Die Wieschhofschule ist mit dem jahrgangsübergreifenden System eine Seltenheit in Nordrhein-Westfalen. Neben ihr gibt es noch sechs weitere Schulen mit jahrgangsübergreifenden Klassen, heißt es aus dem NRW-Schulministerium auf Anfrage. „Jahrgangsübergreifende Lerngruppen bieten günstige organisatorische Rahmenbedingungen für gelingende individuelle Förderung, bei der die Verschiedenheit der Schülerinnen und Schüler in besonderer Weise genutzt wird“, heißt es aus dem Ministerium. Beim gemeinsamen Lernen könnten die älteren Kinder aktiv die „Erklärerrolle“ einnehmen. Dabei entwickelten sie die Kompetenz, jüngeren Kindern bereits erlernte Sachverhalte zu erklären, so die Erklärung weiter.

Jetzt lesen

Dass es unter den Eltern Diskussionen über die Schulorganisation in Olfen gibt, ist auch der Stadtverwaltung nicht neu. Die derzeitige Umfrage an der Wieschhofschule hat Bürgermeister Wilhelm Sendermann zu einer öffentlichen Klarstellung beim sozialen Netzwerk Facebook veranlasst. „Die Stadt Olfen als Schulträger oder ich als Bürgermeister sind in diesem Klärungs- und Entscheidungsprozess (leider) nicht involviert“, schreibt Sendermann in einem öffentlichen Statement im sozialen Netzwerk Facebook.

Bürgermeister hofft auf Klärung und Ruhe

Er habe der Schulkonferenz aber eine begleitende Beratung durch ein geeignetes Institut angeboten. Er hoffe, „dass wir nach dem Klärungs- und Endscheidungsprozess endlich wieder Ruhe in dieser für Olfen wichtigen schulpolitischen Frage bekommen“, schreibt der Bürgermeister weiter.
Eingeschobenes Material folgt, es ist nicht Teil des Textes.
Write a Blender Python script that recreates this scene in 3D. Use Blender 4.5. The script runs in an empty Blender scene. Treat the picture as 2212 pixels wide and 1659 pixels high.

Entscheidungskompetenzen dazu habe aber weder er noch die Stadtverwaltung oder die Politik, stellt er klar.

Die Entscheidung über die Organisationsform der Schule trifft allein die Schulkonferenz. In dem obersten Beschlussgremium der Schule sitzen Vertreter von Lehrern, Schülern und Eltern. Sie tagt Ende März zum nächsten Mal. Die Politik in Olfen wird anschließend im Schulausschuss informiert, der das nächste Mal am 10. Mai tagt. Vorher will sich Schulleiterin Petra Deuker öffentlich nicht zu dem Thema äußern. „Das ist eine schulinterne Angelegenheit“, sagt sie auf Anfrage. Die Öffentlichkeit werde über den Schulausschuss informiert.